15. The method of claim 14, comprising:

applying a brazing or soldering material to said components by a chemical vapor deposition process.

16. The method of claim 14, comprising:

using a nano-engineered film further comprising aluminum and nickel as the material that responds to energy input with an exothermic reaction.

17. The method of claim 16, comprising:

connecting said predetermined shape to a housing where said predetermined shape can serve as at least a component of a screen.

18. The method of claim 16, comprising:

positioning said predetermined shape to serve exclusively as the screen.

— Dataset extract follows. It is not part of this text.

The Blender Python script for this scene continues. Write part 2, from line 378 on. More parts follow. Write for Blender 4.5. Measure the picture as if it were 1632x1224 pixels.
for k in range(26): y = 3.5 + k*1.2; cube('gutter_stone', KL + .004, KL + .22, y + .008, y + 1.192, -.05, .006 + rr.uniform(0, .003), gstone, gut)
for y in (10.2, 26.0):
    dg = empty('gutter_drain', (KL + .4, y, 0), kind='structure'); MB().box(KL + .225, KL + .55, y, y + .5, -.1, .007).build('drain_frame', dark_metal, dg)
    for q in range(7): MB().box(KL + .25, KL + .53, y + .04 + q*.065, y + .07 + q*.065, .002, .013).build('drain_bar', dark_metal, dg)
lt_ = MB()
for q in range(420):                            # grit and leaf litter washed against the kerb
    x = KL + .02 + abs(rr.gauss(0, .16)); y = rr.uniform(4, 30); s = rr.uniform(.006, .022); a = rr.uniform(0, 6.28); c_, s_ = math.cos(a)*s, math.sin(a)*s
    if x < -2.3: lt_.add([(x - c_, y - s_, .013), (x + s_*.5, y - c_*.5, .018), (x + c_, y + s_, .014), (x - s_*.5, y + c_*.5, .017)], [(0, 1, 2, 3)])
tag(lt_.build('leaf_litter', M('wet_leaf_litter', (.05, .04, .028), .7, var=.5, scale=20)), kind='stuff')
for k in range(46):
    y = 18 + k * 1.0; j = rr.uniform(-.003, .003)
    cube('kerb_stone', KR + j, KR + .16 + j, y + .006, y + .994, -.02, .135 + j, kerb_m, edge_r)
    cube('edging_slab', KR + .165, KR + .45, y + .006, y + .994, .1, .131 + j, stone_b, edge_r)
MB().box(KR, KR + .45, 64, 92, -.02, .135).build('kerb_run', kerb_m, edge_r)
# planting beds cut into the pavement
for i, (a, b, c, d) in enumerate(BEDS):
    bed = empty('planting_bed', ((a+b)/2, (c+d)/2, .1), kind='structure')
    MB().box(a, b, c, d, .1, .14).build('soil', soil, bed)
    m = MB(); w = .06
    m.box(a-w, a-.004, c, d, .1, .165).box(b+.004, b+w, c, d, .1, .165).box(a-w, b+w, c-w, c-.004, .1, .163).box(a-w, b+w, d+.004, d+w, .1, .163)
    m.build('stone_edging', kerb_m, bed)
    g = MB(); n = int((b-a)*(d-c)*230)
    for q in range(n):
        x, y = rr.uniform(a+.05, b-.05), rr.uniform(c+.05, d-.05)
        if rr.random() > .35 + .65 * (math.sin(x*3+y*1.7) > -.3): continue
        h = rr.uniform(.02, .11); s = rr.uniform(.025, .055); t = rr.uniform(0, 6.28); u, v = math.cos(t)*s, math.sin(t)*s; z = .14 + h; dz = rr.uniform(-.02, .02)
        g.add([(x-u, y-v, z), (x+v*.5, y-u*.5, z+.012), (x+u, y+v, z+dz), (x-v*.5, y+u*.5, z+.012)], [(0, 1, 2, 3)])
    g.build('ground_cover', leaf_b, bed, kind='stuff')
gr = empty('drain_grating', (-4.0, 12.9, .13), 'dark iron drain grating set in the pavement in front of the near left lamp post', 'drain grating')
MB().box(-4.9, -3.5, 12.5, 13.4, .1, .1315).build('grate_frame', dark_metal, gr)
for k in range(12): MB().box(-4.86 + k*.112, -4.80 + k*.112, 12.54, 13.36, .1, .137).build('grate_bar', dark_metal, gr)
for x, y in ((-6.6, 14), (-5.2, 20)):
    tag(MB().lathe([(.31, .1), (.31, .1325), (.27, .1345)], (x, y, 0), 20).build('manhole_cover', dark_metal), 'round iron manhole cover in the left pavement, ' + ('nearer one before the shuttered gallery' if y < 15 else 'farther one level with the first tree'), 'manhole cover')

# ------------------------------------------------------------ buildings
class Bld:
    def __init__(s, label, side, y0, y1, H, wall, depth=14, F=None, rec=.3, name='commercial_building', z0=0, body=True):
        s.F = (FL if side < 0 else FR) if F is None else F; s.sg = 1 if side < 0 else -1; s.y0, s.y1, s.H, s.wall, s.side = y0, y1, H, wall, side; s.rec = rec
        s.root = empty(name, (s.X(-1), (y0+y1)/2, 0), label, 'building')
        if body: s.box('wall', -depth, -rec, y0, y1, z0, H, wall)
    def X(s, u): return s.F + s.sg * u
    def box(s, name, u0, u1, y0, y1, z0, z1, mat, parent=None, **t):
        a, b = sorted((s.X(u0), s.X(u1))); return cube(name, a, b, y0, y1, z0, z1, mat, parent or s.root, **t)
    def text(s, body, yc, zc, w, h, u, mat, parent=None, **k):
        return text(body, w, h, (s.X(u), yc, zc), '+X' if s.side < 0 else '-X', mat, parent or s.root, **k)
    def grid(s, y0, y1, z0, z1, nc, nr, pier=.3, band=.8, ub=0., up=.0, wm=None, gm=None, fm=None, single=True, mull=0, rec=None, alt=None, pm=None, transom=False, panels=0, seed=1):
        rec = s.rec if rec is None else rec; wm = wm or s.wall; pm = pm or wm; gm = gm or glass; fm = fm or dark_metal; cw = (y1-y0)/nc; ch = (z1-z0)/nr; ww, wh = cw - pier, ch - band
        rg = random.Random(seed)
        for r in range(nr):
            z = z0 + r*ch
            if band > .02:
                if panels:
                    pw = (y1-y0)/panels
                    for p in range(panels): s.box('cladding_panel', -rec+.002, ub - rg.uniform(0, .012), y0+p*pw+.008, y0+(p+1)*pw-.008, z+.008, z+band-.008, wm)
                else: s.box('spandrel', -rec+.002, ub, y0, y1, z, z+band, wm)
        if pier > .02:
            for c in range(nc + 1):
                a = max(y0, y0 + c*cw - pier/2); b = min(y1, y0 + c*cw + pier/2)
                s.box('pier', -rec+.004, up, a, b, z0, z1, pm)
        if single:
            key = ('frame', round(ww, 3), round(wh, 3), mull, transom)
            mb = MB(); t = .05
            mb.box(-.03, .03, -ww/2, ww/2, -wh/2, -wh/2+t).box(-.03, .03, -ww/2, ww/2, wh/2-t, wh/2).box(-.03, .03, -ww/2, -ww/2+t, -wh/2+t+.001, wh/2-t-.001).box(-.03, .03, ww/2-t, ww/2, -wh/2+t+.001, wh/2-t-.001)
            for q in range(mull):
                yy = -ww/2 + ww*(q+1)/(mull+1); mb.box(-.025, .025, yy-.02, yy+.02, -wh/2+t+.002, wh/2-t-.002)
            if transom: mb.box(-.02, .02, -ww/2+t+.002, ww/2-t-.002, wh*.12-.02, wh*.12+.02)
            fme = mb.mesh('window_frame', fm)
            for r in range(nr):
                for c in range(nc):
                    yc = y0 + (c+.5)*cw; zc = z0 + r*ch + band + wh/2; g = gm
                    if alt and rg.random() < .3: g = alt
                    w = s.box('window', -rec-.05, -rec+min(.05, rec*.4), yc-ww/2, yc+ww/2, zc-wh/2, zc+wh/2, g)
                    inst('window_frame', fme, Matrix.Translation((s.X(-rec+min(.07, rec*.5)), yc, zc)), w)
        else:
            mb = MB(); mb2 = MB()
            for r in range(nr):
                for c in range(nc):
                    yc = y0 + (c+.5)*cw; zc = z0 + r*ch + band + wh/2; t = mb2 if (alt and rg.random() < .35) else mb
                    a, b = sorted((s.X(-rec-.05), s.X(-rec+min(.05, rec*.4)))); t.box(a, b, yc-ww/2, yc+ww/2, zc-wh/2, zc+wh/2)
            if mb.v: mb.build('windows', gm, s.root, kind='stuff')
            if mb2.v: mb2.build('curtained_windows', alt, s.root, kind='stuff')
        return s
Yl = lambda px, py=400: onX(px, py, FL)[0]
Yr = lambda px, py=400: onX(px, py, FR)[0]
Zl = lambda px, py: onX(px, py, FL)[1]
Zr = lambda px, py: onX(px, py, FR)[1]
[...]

19. A method of making a porous shape assembly for downhole use, comprising:

coating a plurality of components with a material that responds to an energy input with an exothermic reaction;

holding said components in a predetermined shape;

applying an energy input to said components to initiate an exothermic reaction in said material; and

using the heat from said reaction to join the components together in said predetermined shape;

applying said material that responds to energy input to said components with an exothermic reaction by a chemical vapor deposition process;

using a nano-engineered film further comprising aluminum and nickel as the material that responds to energy input with an exothermic reaction;

forming said predetermined shape into an opening in a tubular wall.

20. A method of making a porous shape assembly for downhole use, comprising:

coating a plurality of components with a material that responds to an energy input with an exothermic reaction;

holding said components in a predetermined shape;

applying an energy input to said components to initiate an exothermic reaction in said material; and

using the heat from said reaction to join the components together in said predetermined shape;

applying said material that responds to energy input to said components with an exothermic reaction by a chemical vapor deposition process;

using a nano-engineered film further comprising aluminum and nickel as the material that responds to energy input with an exothermic reaction;

shaping said opening in said tubular wall to retain said predetermined shape.